With just six days to go before world leaders gather in Glasgow for the landmark COP26 conference, he poured cold water over expectations that they will come together and get a major landmark agreement.
The PM hosted a kiddie press conference this morning with children ahead of bringing everyone together next week to try and meet tough climate goals.
But he warned: “It’s going to be very, very tough.”
“I’m very worried, because it might go wrong and we might not get the agreements that we need.
“It’s touch and go… it’s very, very far from clear that we will get the progress that we need.”

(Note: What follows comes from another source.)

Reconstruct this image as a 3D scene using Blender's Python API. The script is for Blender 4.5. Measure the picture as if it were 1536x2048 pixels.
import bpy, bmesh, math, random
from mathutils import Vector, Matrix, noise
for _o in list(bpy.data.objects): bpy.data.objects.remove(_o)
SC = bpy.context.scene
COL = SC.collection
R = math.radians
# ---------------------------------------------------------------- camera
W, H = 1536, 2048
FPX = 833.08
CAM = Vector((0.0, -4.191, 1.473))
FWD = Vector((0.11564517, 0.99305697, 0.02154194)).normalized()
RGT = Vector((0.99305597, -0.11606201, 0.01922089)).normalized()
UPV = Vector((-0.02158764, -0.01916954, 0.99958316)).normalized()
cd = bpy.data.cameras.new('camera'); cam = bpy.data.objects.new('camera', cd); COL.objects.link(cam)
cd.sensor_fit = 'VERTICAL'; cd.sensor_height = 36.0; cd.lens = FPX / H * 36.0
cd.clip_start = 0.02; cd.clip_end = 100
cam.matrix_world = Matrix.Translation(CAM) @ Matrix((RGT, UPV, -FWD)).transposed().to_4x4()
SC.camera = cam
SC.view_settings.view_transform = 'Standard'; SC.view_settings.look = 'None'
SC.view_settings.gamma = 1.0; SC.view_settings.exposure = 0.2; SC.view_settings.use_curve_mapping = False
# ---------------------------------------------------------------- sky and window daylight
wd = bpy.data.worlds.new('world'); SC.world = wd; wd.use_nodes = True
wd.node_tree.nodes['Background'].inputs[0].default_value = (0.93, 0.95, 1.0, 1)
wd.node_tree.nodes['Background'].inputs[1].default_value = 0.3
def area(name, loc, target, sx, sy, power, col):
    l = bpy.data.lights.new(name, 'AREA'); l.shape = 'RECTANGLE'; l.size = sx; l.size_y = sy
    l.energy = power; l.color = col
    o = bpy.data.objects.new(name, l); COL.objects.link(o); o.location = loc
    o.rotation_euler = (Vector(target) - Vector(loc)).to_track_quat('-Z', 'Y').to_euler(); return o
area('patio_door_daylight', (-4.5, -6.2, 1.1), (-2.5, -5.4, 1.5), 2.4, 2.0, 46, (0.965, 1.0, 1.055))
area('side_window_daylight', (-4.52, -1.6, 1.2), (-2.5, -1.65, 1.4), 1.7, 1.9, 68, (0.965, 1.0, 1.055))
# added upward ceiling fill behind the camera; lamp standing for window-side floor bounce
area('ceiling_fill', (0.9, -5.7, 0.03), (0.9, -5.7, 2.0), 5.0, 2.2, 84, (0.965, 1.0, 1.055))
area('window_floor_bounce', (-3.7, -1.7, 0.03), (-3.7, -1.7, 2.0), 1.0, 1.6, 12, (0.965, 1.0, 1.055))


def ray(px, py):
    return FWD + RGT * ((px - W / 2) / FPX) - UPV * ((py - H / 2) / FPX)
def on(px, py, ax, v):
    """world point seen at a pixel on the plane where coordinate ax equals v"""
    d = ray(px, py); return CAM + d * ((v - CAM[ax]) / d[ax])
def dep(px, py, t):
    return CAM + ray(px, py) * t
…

The PM’s pessimism against what is being billed as the most important climate change conference in a generation comes just days after HOAR revealed climate chief Alok Sharma was alleged to be fuming at him for setting expectations too high for the Glasgow summit.
Boris will rally world leaders to cut out coal, petrol and diesel cars, plant more trees and sign up to ambitious new eco goals to slash their own dirty carbon emissions.

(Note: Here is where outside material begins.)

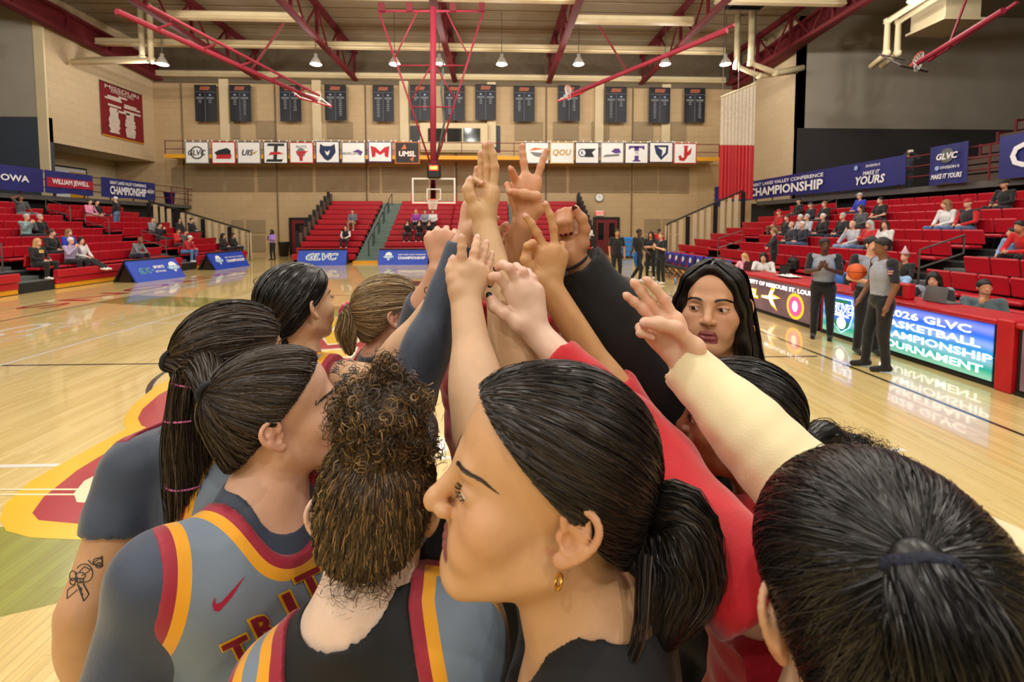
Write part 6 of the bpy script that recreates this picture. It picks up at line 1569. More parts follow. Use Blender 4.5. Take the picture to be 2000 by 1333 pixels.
def hero(label, head, az, pitch, nb, torso_az, lean_=(0, 0), roll=0, hs=1., tone=(214, 172, 142), arms=(), cloth_kind='jersey', hair=None, face=None, hv=.003, cv=.0055, foot=None, lip=None, bust=1., tsc=1., neckcut=None, nz=None):
    """arms: list of dict(j=[sh,el,wr], hand=(w,pts) or None, sleeve=None|('long',cut fraction)|('short',frac), r=radii)"""
    T = HT(head, az, pitch, roll, hs); nb = np.asarray(nb, float); face = face or dict(lid=.6, brow=HAIR['kb'])
    for a in arms:
        if not a.get('hand'): a['hand'] = relaxed(np.asarray(a['j'][1]), np.asarray(a['j'][2]), nb)
    base = np.array([nb[0], nb[1], 0.]) if foot is None else np.array([*foot, 0.])
    root = empty('person', base, label, 'person', 'players in the huddle')
    info = dict(T=T, root=root, base=base)
    # ---- skin: head, neck and chest in fine voxels
    S = SDF(); add_head(S, T, face is not None, *( (face.get('lid', .5), face.get('jaw', 0.), face.get('nose', 1.)) if face else (.5, 0.)))
    S.cap(nb+np.array([0, 0, -.06]), T.p(0, -.022, -.055), .060*tsc, .050*hs, .03); info['S'] = S
    Rt, q = torso(S, nb, torso_az, lean_, 0., False, tsc, 0)
    lo = np.minimum(T.c, nb)-[.24, .24, .18]; hi = np.maximum(T.c, nb)+[.24, .24, .18]
    # only the neck end of the torso is kept fine
    lo[2] = nb[2]-.10
    v, f = S.mesh(hv, lo, hi, 1); tg = S.tags(v); g = Geo(); g.add(v, f); col = [skin_color(tone, v, T, tg, .6, lip)]
    # ---- arms and hands
    for a in arms:
        A = SDF(); r = a.get('r', (.046, .040, .026)); j = a['j']
        arm(A, j, r); mid = j[1]*.72+j[2]*.28; A.ell(mid, np.array((r[1]*1.0, r[1]*1.0, .075)), frame(j[2]-j[1]), k=.03)
        if a.get('hand'): add_hand(A, *a['hand'], a.get('hsc', 1.))
        h = a.get('v', .0032); v, f = A.mesh(h, None, None, 1); g.add(v, f)
        c = skin_color(a.get('tone', tone), v, None, None); 
        if a.get('hand'):                                   # redder knuckles and fingertips
            kn = [p_ for x in a['hand'][1].values() for p_ in x[:2]]+[x[-1] for x in a['hand'][1].values()]; dm = np.min([((v-p_)**2).sum(1) for p_ in kn], 0); c = c*(1-.28*np.exp(-dm/(2*.009**2))[:, None]*np.array([.12, .8, .7]))
        col.append(c); a['S'] = A
    # ---- lower body
    Bk = SDF(); torso(Bk, nb, torso_az, lean_, 0., True, tsc, bust); Sb, Ss = SDF(), SDF(); legs(Bk, Sb, Ss, q, bare=cloth_kind in ('jersey', 'jerseyblack', 'tank'))
    Sb.ell(q(0, -.005, -.60), np.array((.172, .122, .12))+.018, Rt, k=.04)
    v, f = Bk.mesh(.014); m = v[:, 2] < nb[2]-.06; keep = m[f].all(1); g.add(v, f[keep]); col.append(skin_color(tone, v, None, None))
    b = g.obj('body', SKINM, root, base); set_attr(b.data, 'col', np.concatenate(col)); info['body'] = b
    v, f = Sb.mesh(.014); bj = cloth_kind in ('jersey', 'jerseyblack', 'tank'); addobj('shorts' if bj else 'trousers', mesh_np('trousers', v-base, f, [JSHORT if bj else BLKS]), root)
    for s in (0, 1):
        S1 = SDF(); S1.P = [Ss.P[s]]; v, f = S1.mesh(.012); addobj('shoe', mesh_np('shoe', v-base, f, [WHITE]), root)
    # ---- tops
    kinds = {'jersey': [('undershirt', NAVYS, .007), ('jersey', JERSEY, .014)], 'jerseyblack': [('undershirt', BLKS, .007), ('jersey', JERSEY, .014)], 'tank': [('jersey', JERSEY, .012)],
             'black': [('jacket', BLKS, .014)], 'red': [('shirt', REDS, .012)], 'hoodie': [('hoodie', BLKS, .016)], 'cream': [('shirt', CREAMS, .012)]}
    nc = neckcut or {}
    for name, mat, gg in kinds[cloth_kind]:
        is_j = name == 'jersey'; Cl = SDF(); torso(Cl, nb, torso_az, lean_, gg, True, tsc, bust); Cl.P = [p_ for p_ in Cl.P]
        for a in arms:
            if is_j:
                sg_ = np.sign((a['j'][0]-nb)@Rt[:, 0]); q0 = q(sg_*.07, -.01, -.09); Cl.cap(q0, a['j'][0], .064*tsc+gg, a.get('r', (.046,))[0]+gg+a.get('sg', .006), .04)
                dv = unit((a['j'][0]-q0)*A1); Cl.P[-1] = Cl.P[-1]; a['_hole'] = (a['j'][0]+dv*a.get('hole', .05)-np.array([0, 0, .02]), frame(dv)); continue
            sl = a.get('sleeve')
            if sl:
                r = a.get('r', (.046, .040, .026)); j = a['j']; ex = a.get('sg', .006)
                Cl.cap(q(np.sign((a['j'][0]-nb)@Rt[:, 0])*.09, -.01, -.10), j[0], .062*tsc+gg, r[0]+gg+ex, .04)
                if sl[0] == 'long': e2 = j[1]+(j[2]-j[1])*sl[1]; arm(Cl, [j[0], j[1], e2+unit(j[2]-j[1])*.03], (r[0], r[1], r[2]+(r[1]-r[2])*(1-sl[1])), gg+ex, .025); Cl.ell(j[1]*.72+j[2]*.28, np.array((r[1]*1.0, r[1]*1.0, .075))+gg+ex, frame(j[2]-j[1]), k=.03); cp, cd = e2, unit(j[2]-j[1])
                else: e2 = j[0]+(j[1]-j[0])*sl[1]; arm(Cl, [j[0], e2+unit(j[1]-j[0])*.03], (r[0], r[0]*.96), gg+ex, .025); cp, cd = e2, unit(j[1]-j[0])
                a['_cut'] = (cp+cd*.075, cp+cd*.32)
            else: Cl.cap(q(np.sign((a['j'][0]-nb)@Rt[:, 0])*.09, -.01, -.10), a['j'][0], .062*tsc+gg, .048+gg, .04)
        edges = SDF()
        if is_j:
            w = nc.get('jr', .072); edges.cap(q(0, -.045, .06), q(0, nc.get('jy', .105), nc.get('jz', -.060)), w, w, .002); edges.cap(q(0, -.03, .05), q(0, nc.get('by', -.10), nc.get('bz', -.02)), w*.95, w*.95, .002)
            
            for a in arms: edges.ell(a['_hole'][0], (.15, .15, .062), a['_hole'][1], k=.002)
            if len(arms) < 2: edges.ell(q(-np.sign((arms[0]['j'][0]-nb)@Rt[:, 0])*.235, -.01, -.125), (.088, .15, .14), Rt, k=.002)
        else:
            w = nc.get('ur', .064); edges.cap(q(0, -.02, .06), q(0, nc.get('uy', .045), nc.get('uz', -.010)), w, w, .002)
        for p_ in edges.P: Cl.P.append(p_[:4]+(.002, 1, 0))
        for a in arms:
            if a.get('_cut') is not None and not is_j: Cl.cap(*a['_cut'], .075, .075, .002, 1)
        lo = hi = None
        v, f = Cl.mesh(cv, np.array([-9, -9, q(0, 0, -.66)[2]]), None, 4)
        n = vnorm(v, f); ed = edges.at(v); fade = np.clip(ed/.03, 0, 1)
        v = v+n*((wob(v, len(label), 26, .0028 if cloth_kind != 'red' else .004)+wob(v, len(label), 9, .003))*fade)[:, None]
        me = mesh_np(name, v-base, f, [mat]); set_attr(me, 'edge', ed); o = addobj(name, me, root); info[name] = o
    # ---- face extras
    if face:
        eyes(root, base, T, face.get('look', (0, 1, 0)), face.get('sides', (1, -1))); brows(root, base, T, S, face.get('brow', HAIR['k']), face.get('sides', (1, -1)), face.get('thick', .006), True, face.get('lid', .5))
    if hair: hair(info)
    for a in arms:
        if a.get('hand') and a.get('nails') is not None: nails(root, base, a['hand'][1], a['nails'][0], a['nails'][1], a.get('hsc', 1.))
    return info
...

He said today “we need as many people as possible” to play their part and insisted “peer pressure” at the UN summit may force action.
The PM also used the press conference to say:
- Recycling plastic “doesn’t work” and Brits need to stop using it altogether.
- He joked that people worried about the planet should readdress the balance with nature by feeding people to animals instead.
- He backed lab-grown meat, saying it would taste exactly the same as a burger in the future and it was the way forward
- He slapped down new coal mines saying he did not want to support them – as local chiefs take a review of a new one in Cumbria
In an action-packed event at No9 Downing Street, the PM said earlier that contrary to popular belief, “recycling isn’t the answer” to taking care of the planet.
Instead he lashed out at Coca Cola and other big plastic polluters for failing to change their ways to help save the world.
He said: “Coca-Cola, for instance, and others, which are responsible for producing huge quantities of plastic, and we’ve got to move away from that and we’ve got to find other ways of packaging and selling our stuff.”
Mr Johnson said: “Recycling isn’t the answer. Recycling… it doesn’t begin to address the problem.”
He said “the only answer” was “we’ve all got to cut down on our use of plastic”.
Appearing alongside Mr Johnson, WWF UK’s chief executive Tanya Steele said: “We have to reduce, we have to reuse – I do think we need to do a little bit of recycling, PM, and have some system to do so.”